The location is what turns an odd hole in the rock into a genuinely tantalising story. The tunnel was uncovered near Ramat Rachel, a kibbutz on Jerusalem's southern rim that happens to sit on one of the most important sites in the archaeology of the Kingdom of Judah.

Ramat Rachel is where excavators found what is, to date, the only royal palace of the Kingdom of Judah ever identified in the ground. Built in the seventh century BCE, it had walls of finely cut ashlar blocks and was decorated with proto-Aeolic stone capitals — architecture fit for royalty. Nearby lay a ceremonial royal garden complete with water installations, a luxury in the dry Judean hills.

The site also produced more than 600 stamped seal impressions. Many carry the famous lmlk mark — Hebrew for "to the king" — a royal administrative stamp associated with the reign of King Hezekiah. From this hilltop, officials seem to have run the affairs of the kingdom and, later, collected tribute under Assyrian oversight. So when a mysterious rock-cut tunnel turns up next door, the imagination races. Was it part of all that?

The unglamorous theory that fits best

Honest archaeology often disappoints the thriller-writer in us, and the leading explanation here is refreshingly down to earth. Researchers think the tunnel may have been driven into the hillside to reach a layer of chalk — a soft, valuable rock in the ancient world.

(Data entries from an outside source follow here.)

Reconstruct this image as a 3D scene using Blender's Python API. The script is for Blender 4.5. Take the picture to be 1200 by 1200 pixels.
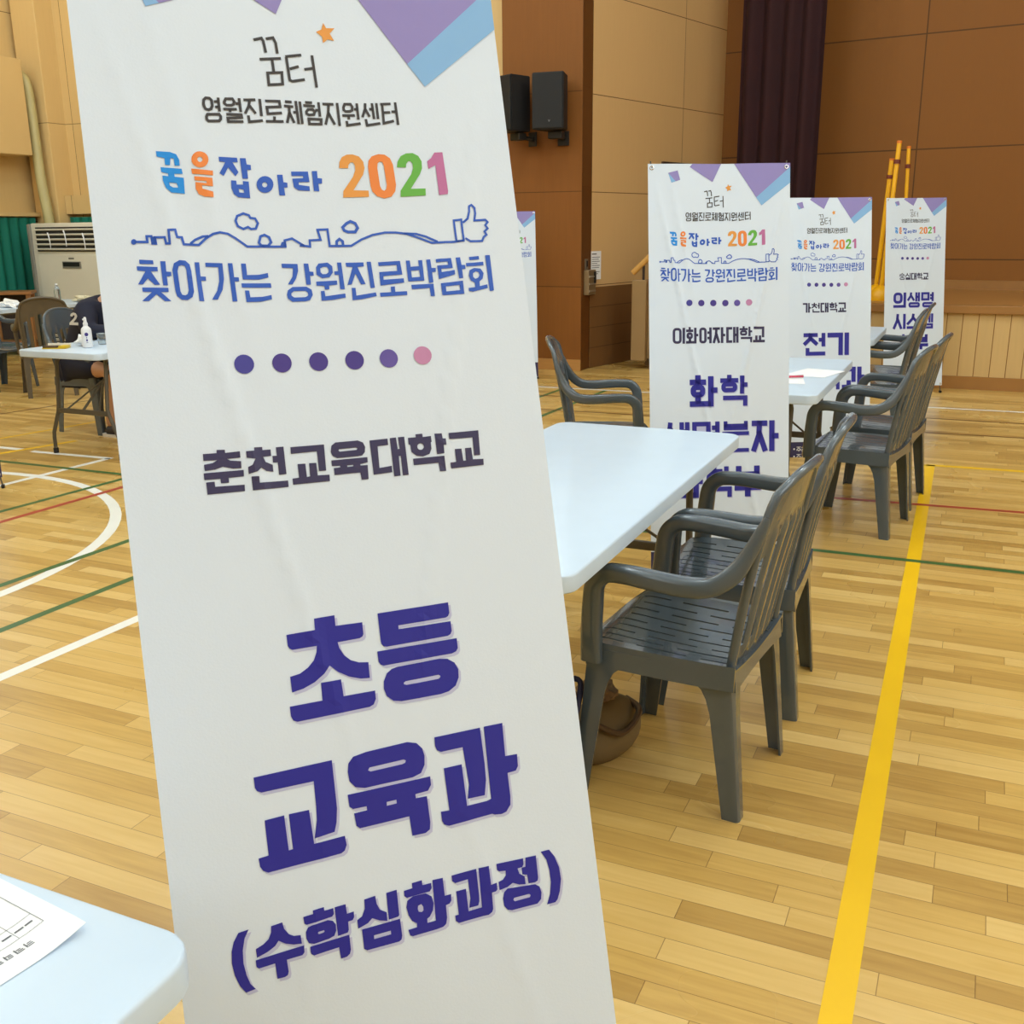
import bpy, bmesh, math, random
from mathutils import Vector, Matrix, Euler
from mathutils.geometry import tessellate_polygon
PI = math.pi
R = math.radians
random.seed(7)
C = bpy.context.scene.collection
for o in list(bpy.data.objects):
    bpy.data.objects.remove(o)

LAMP_W, FILL_W = 82.0, 112.0
FL_D, FL_M, FL_L = (150, 110, 48), (203, 165, 92), (226, 194, 128)
TAN_RGB, BEIGE_RGB, STAGE_RGB = (224, 190, 130), (212, 174, 120), (142, 92, 40)
CHAIR_RGB, CLOTH_RGB = (78, 89, 98), (214, 227, 244)

# ------------------------------------------------------------------ camera
YAW, PITCH, ROLL, EYE = R(24.5), R(15.5), R(-0.6), 1.5
def camera():
    c, s = math.cos(PITCH), math.sin(PITCH)
    fwd, right, up = Vector((0, c, -s)), Vector((1, 0, 0)), Vector((0, s, c))
    cr, sr = math.cos(ROLL), math.sin(ROLL)
    r2, u2 = right * cr + up * sr, up * cr - right * sr
    m = Matrix((r2, u2, -fwd)).transposed().to_4x4()
    m = Matrix.Translation((0, 0, EYE)) @ Matrix.Rotation(YAW, 4, 'Z') @ m
    cd = bpy.data.cameras.new('camera')
    cd.sensor_width = 36.0
    cd.lens = 36.0
    cd.clip_start = 0.05
    co = bpy.data.objects.new('camera', cd)
    C.objects.link(co)
    co.matrix_world = m
    bpy.context.scene.camera = co
camera()
sc = bpy.context.scene
sc.view_settings.view_transform = 'Standard'
sc.view_settings.look = 'None'
sc.view_settings.gamma = 1.0
sc.view_settings.exposure = 0.13
sc.view_settings.use_curve_mapping = False
w = bpy.data.worlds.new('world')
sc.world = w
w.use_nodes = True
w.node_tree.nodes['Background'].inputs[0].default_value = (0.9, 0.95, 1.0, 1)
w.node_tree.nodes['Background'].inputs[1].default_value = 0.0

# ------------------------------------------------------------------ hall lamps (ceiling is at 7 m) and added fills
def add_fill(x, y, z, power, size=1.0, col=(0.86, 0.95, 1.0), rot=(0, 0, 0)):
    d = bpy.data.lights.new('fill_light', 'AREA')
    d.shape = 'SQUARE'
    d.size = size
    d.energy = power
    d.color = col
    o = bpy.data.objects.new('fill_light', d)
    C.objects.link(o)
    o.location = (x, y, z)
    o.rotation_euler = rot
def bay_lamp(x, y, z, power, radius=0.35, col=(0.77, 0.92, 1.0)):
    d = bpy.data.lights.new('bay_lamp', 'POINT')
    d.shadow_soft_size = radius
    d.energy = power
    d.color = col
    o = bpy.data.objects.new('bay_lamp', d)
    C.objects.link(o)
    o.location = (x, y, z)
for lx in (-10, -6.6, -3.2, 0.2, 3.6):
    for ly, k in ((-3.2, 0.36), (0.2, 0.6), (3.6, 1.2), (7.0, 1.25)):
        bay_lamp(lx, ly, 6.3, LAMP_W * k)
# added cool fills to brighten the banners, behind the camera and on its right
add_fill(-3.0, -5.8, 4.4, FILL_W * 1.05, 4.5, (0.72, 0.88, 1.0), (R(80), 0, 0))
add_fill(4.8, 1.0, 4.4, FILL_W * 1.9, 4.5, (0.72, 0.88, 1.0), (R(80), 0, R(90)))

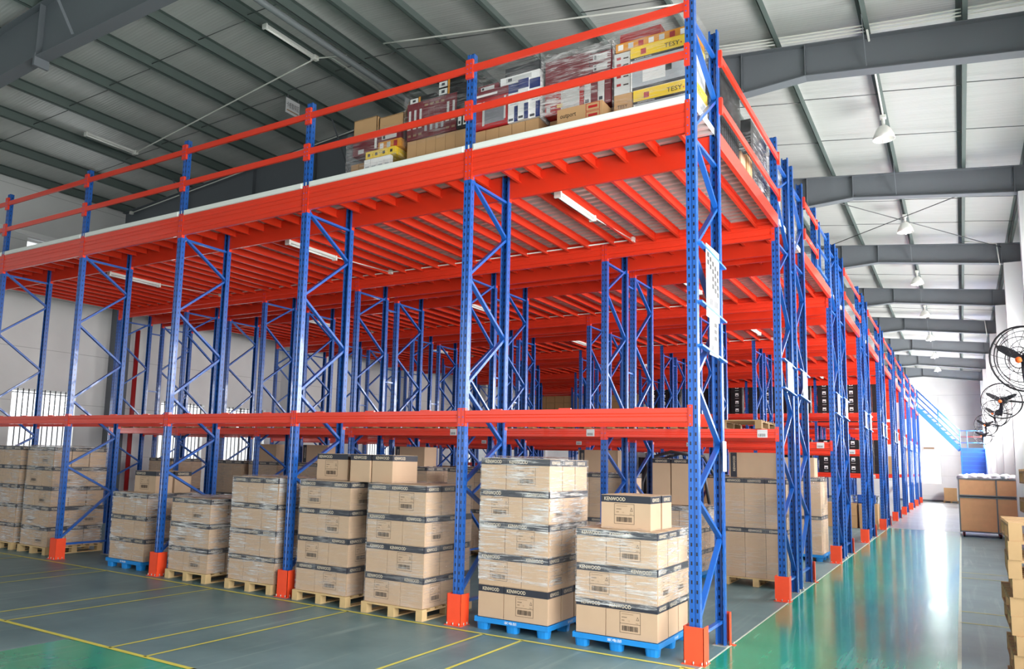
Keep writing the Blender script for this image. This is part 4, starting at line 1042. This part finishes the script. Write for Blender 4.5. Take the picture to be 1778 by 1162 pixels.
# ------------------------------------------------------------------ lamps
def bell():
    s = MB(); s.lathe([(.03, .26), (.07, .25), (.12, .19), (.165, .09), (.185, .0), (.18, .0), (.16, .085), (.115, .18), (.06, .235)], 'lampwhite', 28); return s.mesh('lamp_shade')
BS = bell(); ST = MB().tube([(0, 0, .25), (0, 0, .42)], .03, 'lampwhite', 10).mesh('stem'); BU = MB().lathe([(.0, -.06), (.03, -.055), (.035, .0), (.035, .16), (.02, .2)], 'glassbulb', 14).mesh('bulb'); HK = MB().box(-.05, .05, -.05, .05, .40, .46, 'lampwhite').tube([(0, 0, .46), (0, 0, .52)], .012, 'steel', 6).mesh('hook')
for i, y in enumerate((7.95, 14.5, 21.0, 27.2, 33.6, 40.0, 46.4)):
    t = thing('high_bay_lamp', (1.2, y, 7.88), 'white bell shaped ceiling lamp over the right aisle, %s from the camera' % nth(i), 'ceiling lamp', 'aisle bell lamps')
    for n, m in (('lamp_shade', BS), ('stem', ST), ('bulb', BU), ('hook', HK)): ob(n, m, parent=t)
def batten(L=1.2):
    h = MB(); h.prism([(-.045, 0), (.045, 0), (.03, .05), (-.03, .05)], 'y', 0, L, 'lampwhite')
    tb = MB().tube([(0, .03, -.018), (0, L-.03, -.018)], .016, 'glassbulb', 10); e = MB().box(-.05, .05, 0, .03, -.035, .05, 'lampwhite').box(-.05, .05, L-.03, L, -.035, .05, 'lampwhite')
    return h.mesh('housing'), tb.mesh('tube'), e.mesh('end_cap')
BT = batten()
def put_batten(x, y, z, label, group):
    t = thing('tube_light', (x, y, z), label, 'tube light', group); ob('housing', BT[0], parent=t); ob('tube', BT[1], parent=t); ob('end_cap', BT[2], parent=t); return t
for i, (x, y, z) in enumerate(((-7.42, .85, 9.0), (-13.5, 1.45, 8.62))):
    put_batten(x, y, z, 'white tube light under the roof, %s' % ('nearer the ridge', 'nearer the left wall')[i], 'roof tube lights')
ay = [(1.45, 'first'), (6.66+.0, 'second'), (12.3, 'third'), (17.9, 'fourth'), (23.5, 'fifth')]
for y, nm in ay:
    for i, x in enumerate((-2.235, -7.215, -12.22)):
        y_ = y if nm == 'first' else y+.35
        put_batten(x, y_, 5.386, 'white tube light under the deck, %s aisle, %s' % (nm, ('right bay', 'middle bay', 'left bay')[i]), 'deck tube lights')
# conduits
def conduit(pts, label, r=.014, boxes=()):
    b = MB().tube(pts, r, 'pvc', n=7)
    for p in boxes: b.box(p[0]-.04, p[0]+.04, p[1]-.04, p[1]+.04, p[2]-.04, p[2]+.04, 'pvc')
    return tag(ob('conduit', b), label, 'conduit', 'white conduits')
def arc(p, q, sag, n=9): return [Vector(p).lerp(Vector(q), i/n)+Vector((0, 0, -sag*4*(i/n)*(1-i/n))) for i in range(n+1)]
for k, yy in enumerate((4.27, 9.86, 15.45)):
    conduit([(-16.1, yy, 5.5), (-2.235, yy, 5.5)], 'thin white conduit along the deck beam of the %s aisle' % nth(k), .012, [(x, yy, 5.5) for x in (-2.235, -7.215, -12.22)])
for k in range(3):
    x = (-2.235, -7.215, -12.22)[k]; conduit([(x, 2.65, 5.42), (x, 4.25, 5.5)], 'short white conduit from the %s deck tube light to the beam' % ('right', 'middle', 'left')[k], .011)
conduit(arc((-13.5, 2.68, 8.64), (-7.42, 2.1, 9.02), .0), 'white cable pipe from the left roof light to the ridge light', .014, [(-7.42, 2.1, 9.02), (-13.5, 2.68, 8.64)])
conduit(arc((-7.42, 2.1, 9.02), (-6.9, 2.35, 9.05), 0), 'short white pipe past the ridge pipe', .014)
conduit(arc((-6.1, 2.4, 9.08), (-1.0, 2.9, 8.5), .0), 'white cable pipe crossing the roof right of the ridge', .014)
conduit([(-7.2, 2.3, 9.06), (-7.15, 4.8, 9.0)], 'white pipe running back along the roof by the ridge', .014, [(-7.15, 4.8, 9.0)])
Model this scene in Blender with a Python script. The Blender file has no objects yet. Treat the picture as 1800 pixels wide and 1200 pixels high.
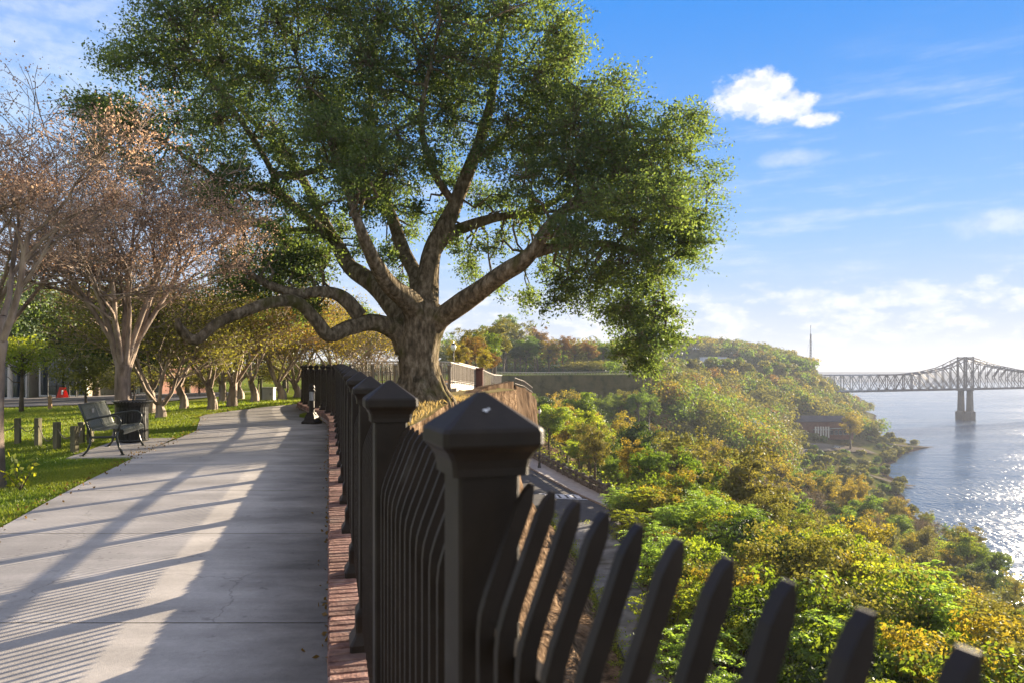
import bpy, math, random
import numpy as np
from mathutils import Vector, noise
R = math.radians
random.seed(7); rng = np.random.default_rng(7)
C = bpy.context.scene.collection
scene = bpy.context.scene
EYE = 1.6; F = 1300.0; HZ = 652.0       # measured from the photograph: 26 mm lens, eye 1.6 m above the path

# ---------------------------------------------------------------- camera, sky, sun, exposure
cam_d = bpy.data.cameras.new('camera'); cam = bpy.data.objects.new('camera', cam_d); C.objects.link(cam)
cam.location = (0, 0, EYE); cam.rotation_euler = (R(90), 0, 0)
cam_d.sensor_width = 36; cam_d.lens = 26; cam_d.shift_y = 0.0289
cam_d.clip_start = 0.02; cam_d.clip_end = 30000
cam_d.dof.use_dof = True; cam_d.dof.focus_distance = 8.5; cam_d.dof.aperture_fstop = 4.5
scene.camera = cam
SUN_AZ, SUN_EL = R(42), R(12)
sd = bpy.data.lights.new('sun', 'SUN'); sd.energy = 5.0; sd.angle = R(0.5); sd.color = (1.0, 0.83, 0.60)
sun = bpy.data.objects.new('sun', sd); C.objects.link(sun)
sun_dir = Vector((math.sin(SUN_AZ)*math.cos(SUN_EL), math.cos(SUN_AZ)*math.cos(SUN_EL), math.sin(SUN_EL)))
sun.rotation_euler = sun_dir.to_track_quat('Z', 'Y').to_euler()
sun.location = (30, 30, 40)
W = bpy.data.worlds.new('World'); scene.world = W; W.use_nodes = True
SKY_STRENGTH = 0.06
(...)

Chalk was the raw material for lime, and lime mattered enormously. It went into:

  • Plaster to seal water cisterns so they did not leak
  • Mortar to bind stone walls together
  • Whitewash for buildings
  • Treatment to improve farmland soil

The quarrying theory is supported by the rubble on the floor, which looks like the by-product of cutting stone, and by that ceiling shaft, which may have ventilated the smoke and fumes of oil lamps burning in the dark, enclosed space. In other words: less secret royal passage, more ancient industrial mine.

What it almost certainly is not

The team has already ruled out the most romantic guess. A long tunnel near Jerusalem naturally invites comparison to the city's celebrated water systems, such as Hezekiah's Tunnel, which channelled spring water inside the walls before an Assyrian siege.

But this tunnel does not fit. Its walls were never plastered, and water tunnels had to be sealed or they would leak away the very thing they were built to carry. There are also no underground water sources nearby to tap. An agricultural or storage installation looks unlikely too. By elimination, quarrying for chalk and lime keeps rising to the top — even if it is far from proven.

How the discovery happened by accident

Nobody went looking for this. The dig was a salvage excavation, the kind Israeli law requires before construction begins on ground that might hide antiquities. A new residential neighbourhood was planned, so archaeologists moved in first.

Excavation directors Sivan Mizrahi and Zinovi Matskevich were working through rocky, exposed terrain when they hit a natural karstic cavity — a hollow dissolved into the limestone by groundwater over geological time. Following that natural void, they walked straight into the hand-cut tunnel. The IAA captured the mood plainly, describing how such finds leave researchers astonished and amazed when no tidy explanation presents itself.

That candour is worth pausing on. It is tempting to treat every ancient discovery as a solved riddle the moment cameras arrive. Here the experts are openly saying they do not yet know who cut this, when, or exactly why.

Why a hole in the rock is worth your attention

Most archaeology advances in small, careful steps, and this is one of them. The thrill is not a buried treasure but a genuine open question sitting beside a place that helped govern an ancient kingdom mentioned in the Bible.

The next moves are predictable and slow. Researchers will study the tool marks on the walls, the geology of the chalk layer, and how the fill accumulated, hoping something narrows the date range. If even a single datable object surfaces in further work, the whole picture could snap into focus.

For now, a beautifully cut, 50-metre passage near the royal heart of ancient Judah stands empty and unexplained. In a field where we often pretend to know more than we do, a confessed mystery this clean is its own kind of wonder — and a reminder that the ground beneath an old city still keeps secrets it has no intention of giving up easily.

Frequently Asked Questions

Where was the mysterious Jerusalem tunnel discovered?

It was found near Kibbutz Ramat Rachel on the southern edge of Jerusalem, beside an Iron Age site linked to the Kingdom of Judah. The dig was a salvage excavation ahead of building a new neighbourhood.

How old is the Ramat Rachel tunnel?

Nobody knows. Because no pottery, coins or inscriptions were found inside, archaeologists cannot date it. The debris filling it built up over hundreds, possibly thousands, of years.

What was the tunnel used for?

The current working theory is that it was carved to reach a layer of chalk for quarrying building stone or producing lime. A water-supply purpose was ruled out because the walls are unplastered.

What is Ramat Rachel famous for?

It holds the only royal palace of the Kingdom of Judah found by archaeologists, plus a royal garden and more than 600 administrative seal impressions, many stamped 'lmlk' — 'to the king'.